Peek offered assets including the rail unit at least once before when CIT ran short on cash, telling investors in March 2008 that such sales might raise $7 billion. CIT received bids for the rail unit that Peek said in May could raise $3.5 billion. By September, the plan had been scuttled, with Peek saying CIT had raised enough cash elsewhere and calling the rail unit a “crown jewel.”

Aircraft Prospects

CIT’s aircraft unit also may sell at a distressed price based on bids coming in for AIG’s International Lease Finance Corp., analysts said. New York-based AIG put ILFC up for sale at the beginning of the year as part of a plan to sell businesses to repay parts of a $182.5 billion U.S. bailout. It’s in talks with private-equity firms over a sale of the unit at a discount to ILFC’s $7.8 billion book value as of March 31, people familiar with the matter said.

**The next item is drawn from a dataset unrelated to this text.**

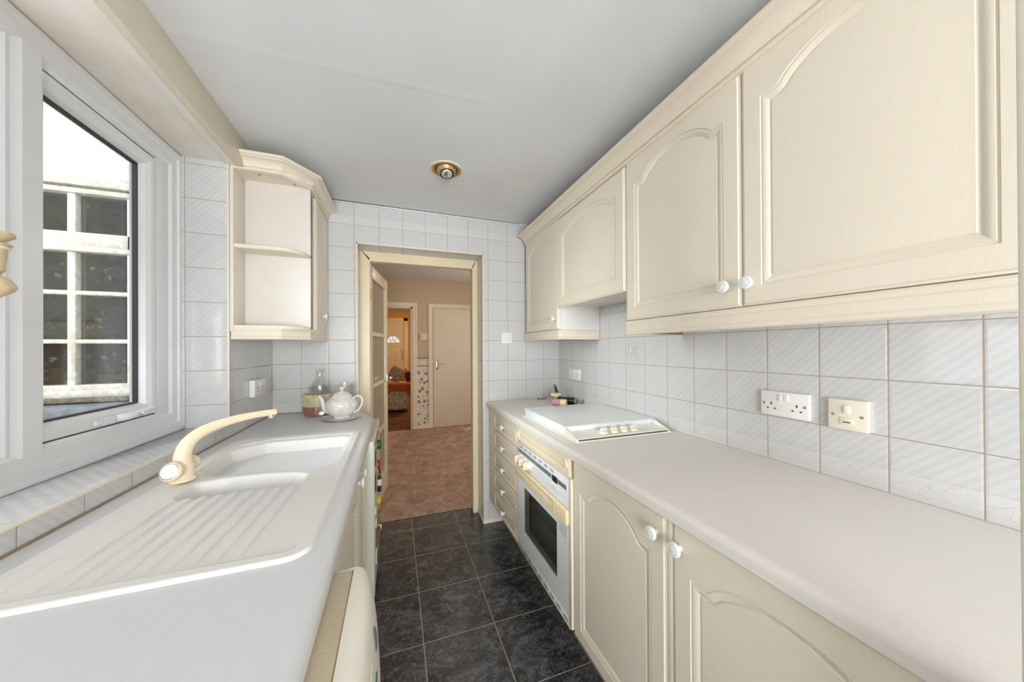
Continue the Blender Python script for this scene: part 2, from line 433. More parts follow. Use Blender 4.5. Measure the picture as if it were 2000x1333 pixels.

That may rule out ILFC as a buyer for CIT’s unit, Gimme Credit LLC analyst Kathleen Shanley said in an e-mailed statement. Fairfield, Connecticut-based GE, which also deals in aircraft leasing, “might not have the stomach for an acquisition of this size, either,” Richard Aboulafia, an analyst at Teal Group in Virginia, said in an interview.

“There might be other international players seeking to expand their leasing business,” Aboulafia said. “CIT could give them a major presence without the risks and difficulties of digesting a lessor as big as ILFC.”

Opening Offers

Given the reaction to ILFC’s sale, bidding for CIT’s unit will probably start below book value, Shanley said, and the recession may keep bids low.

“This hasn’t been a great year for the airline industry, and there are concerns about the risk for bankruptcies, lower demand and pressure on lease rates as old leases roll off the books and must be renegotiated,” Shanley said.